Over a critical four-day span from August 17 to August 21, 2025, 140 million ENA tokens were withdrawn from exchanges, reducing the available supply from 1.3 billion to 1.16 billion. This substantial outflow, highlighted by analyst Ali Martinez, signals a potential shift toward long-term holding among large investors, typically reducing immediate sell-side pressure.
Despite the withdrawals, ENA's price declined from above $0.80 to around $0.64, reflecting ongoing market weakness. The token saw a slight 0.55% rebound in 24 hours to $0.65, but remains down over 10% weekly. Technical analysis reveals ENA is testing a crucial support confluence near the $0.61–$0.62 zone, encompassing the 200-day EMA and the 0.382 Fibonacci retracement level. A developing cup-and-handle pattern suggests bullish potential if resistance at $0.79–$0.86 is breached, targeting $0.96 or higher. Failure to hold $0.62 risks a drop toward $0.53 or even $0.50.

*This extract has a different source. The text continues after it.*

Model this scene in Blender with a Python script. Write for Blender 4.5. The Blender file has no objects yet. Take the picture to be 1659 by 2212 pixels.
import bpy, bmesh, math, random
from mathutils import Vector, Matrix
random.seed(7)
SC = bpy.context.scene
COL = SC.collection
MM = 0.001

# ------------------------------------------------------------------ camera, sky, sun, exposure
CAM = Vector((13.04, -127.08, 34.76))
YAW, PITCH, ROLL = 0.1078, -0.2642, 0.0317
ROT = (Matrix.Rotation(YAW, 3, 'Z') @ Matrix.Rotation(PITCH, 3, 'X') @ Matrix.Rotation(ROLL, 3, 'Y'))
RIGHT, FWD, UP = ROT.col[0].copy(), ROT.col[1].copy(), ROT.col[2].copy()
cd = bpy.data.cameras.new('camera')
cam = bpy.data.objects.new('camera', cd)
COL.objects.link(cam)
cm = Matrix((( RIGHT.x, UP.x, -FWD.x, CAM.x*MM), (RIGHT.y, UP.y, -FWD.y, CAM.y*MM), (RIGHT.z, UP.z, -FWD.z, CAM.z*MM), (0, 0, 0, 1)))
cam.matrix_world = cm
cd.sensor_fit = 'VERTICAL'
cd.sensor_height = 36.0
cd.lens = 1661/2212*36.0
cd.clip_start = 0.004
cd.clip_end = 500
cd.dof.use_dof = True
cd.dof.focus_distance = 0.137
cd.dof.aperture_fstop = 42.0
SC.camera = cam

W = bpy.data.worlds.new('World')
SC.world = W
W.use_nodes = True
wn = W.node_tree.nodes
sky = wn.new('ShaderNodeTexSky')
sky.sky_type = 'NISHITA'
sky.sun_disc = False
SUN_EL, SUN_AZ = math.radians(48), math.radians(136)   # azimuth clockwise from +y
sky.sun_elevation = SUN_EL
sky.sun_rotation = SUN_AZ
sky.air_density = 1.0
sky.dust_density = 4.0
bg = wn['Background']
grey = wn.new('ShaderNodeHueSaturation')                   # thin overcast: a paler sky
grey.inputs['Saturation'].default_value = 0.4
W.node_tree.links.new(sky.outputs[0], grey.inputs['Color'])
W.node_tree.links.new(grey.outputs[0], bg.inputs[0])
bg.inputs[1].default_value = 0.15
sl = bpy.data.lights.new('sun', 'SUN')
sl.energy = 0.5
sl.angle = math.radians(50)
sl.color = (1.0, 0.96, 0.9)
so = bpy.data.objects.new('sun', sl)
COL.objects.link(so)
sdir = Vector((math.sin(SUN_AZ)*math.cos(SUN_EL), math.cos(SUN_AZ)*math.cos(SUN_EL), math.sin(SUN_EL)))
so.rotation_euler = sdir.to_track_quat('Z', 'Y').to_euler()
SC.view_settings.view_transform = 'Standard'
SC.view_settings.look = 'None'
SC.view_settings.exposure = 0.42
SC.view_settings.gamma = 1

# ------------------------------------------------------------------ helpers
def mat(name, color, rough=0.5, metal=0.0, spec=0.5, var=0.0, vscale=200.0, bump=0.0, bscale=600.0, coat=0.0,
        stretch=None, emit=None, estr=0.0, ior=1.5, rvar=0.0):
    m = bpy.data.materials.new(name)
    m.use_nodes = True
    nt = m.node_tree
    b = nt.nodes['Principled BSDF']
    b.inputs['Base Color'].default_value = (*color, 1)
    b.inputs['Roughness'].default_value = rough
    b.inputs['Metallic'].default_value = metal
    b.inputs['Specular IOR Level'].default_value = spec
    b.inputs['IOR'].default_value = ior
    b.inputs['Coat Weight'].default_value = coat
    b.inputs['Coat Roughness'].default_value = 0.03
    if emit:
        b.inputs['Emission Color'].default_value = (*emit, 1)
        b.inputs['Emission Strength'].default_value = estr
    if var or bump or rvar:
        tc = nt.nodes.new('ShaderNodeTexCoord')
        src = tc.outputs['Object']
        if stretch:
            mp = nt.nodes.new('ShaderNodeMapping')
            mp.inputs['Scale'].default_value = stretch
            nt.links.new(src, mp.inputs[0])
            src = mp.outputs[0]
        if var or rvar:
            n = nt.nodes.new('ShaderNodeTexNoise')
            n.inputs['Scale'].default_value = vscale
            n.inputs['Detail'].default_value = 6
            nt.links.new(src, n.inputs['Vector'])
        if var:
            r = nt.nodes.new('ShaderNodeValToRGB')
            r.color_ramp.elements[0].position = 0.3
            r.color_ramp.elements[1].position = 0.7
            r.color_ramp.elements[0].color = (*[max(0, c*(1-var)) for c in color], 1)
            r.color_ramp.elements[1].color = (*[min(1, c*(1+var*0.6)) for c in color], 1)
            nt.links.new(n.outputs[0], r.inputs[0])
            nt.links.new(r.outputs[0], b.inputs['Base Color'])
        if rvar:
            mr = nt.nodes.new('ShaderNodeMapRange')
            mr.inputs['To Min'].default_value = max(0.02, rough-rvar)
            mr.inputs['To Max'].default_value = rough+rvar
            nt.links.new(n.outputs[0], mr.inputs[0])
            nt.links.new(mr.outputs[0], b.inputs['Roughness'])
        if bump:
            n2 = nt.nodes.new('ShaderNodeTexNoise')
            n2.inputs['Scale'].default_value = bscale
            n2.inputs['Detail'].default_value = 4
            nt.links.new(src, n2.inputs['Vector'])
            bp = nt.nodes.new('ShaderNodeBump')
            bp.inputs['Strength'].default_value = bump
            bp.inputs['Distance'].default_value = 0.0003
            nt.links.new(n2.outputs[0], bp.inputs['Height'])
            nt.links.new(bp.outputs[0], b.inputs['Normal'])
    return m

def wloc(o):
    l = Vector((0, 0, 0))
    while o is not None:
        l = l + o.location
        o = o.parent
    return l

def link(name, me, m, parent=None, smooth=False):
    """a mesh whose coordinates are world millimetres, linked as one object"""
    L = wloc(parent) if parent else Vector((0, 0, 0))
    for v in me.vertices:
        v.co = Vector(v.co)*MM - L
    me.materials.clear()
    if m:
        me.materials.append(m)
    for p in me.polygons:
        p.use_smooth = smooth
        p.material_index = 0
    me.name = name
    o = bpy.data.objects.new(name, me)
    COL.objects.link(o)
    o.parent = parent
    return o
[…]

On-chain metrics show mixed signals: daily active addresses are rising, indicating underlying network demand, while social dominance spiked to 0.22%, reflecting growing speculative interest. However, one trader faced $1.85M in losses on a long position, adding $1.7M USDC to avoid liquidation. Fundamentally, Ethena Labs reported strong protocol performance with $500M+ total revenue and USDe supply hitting a record $11.7B.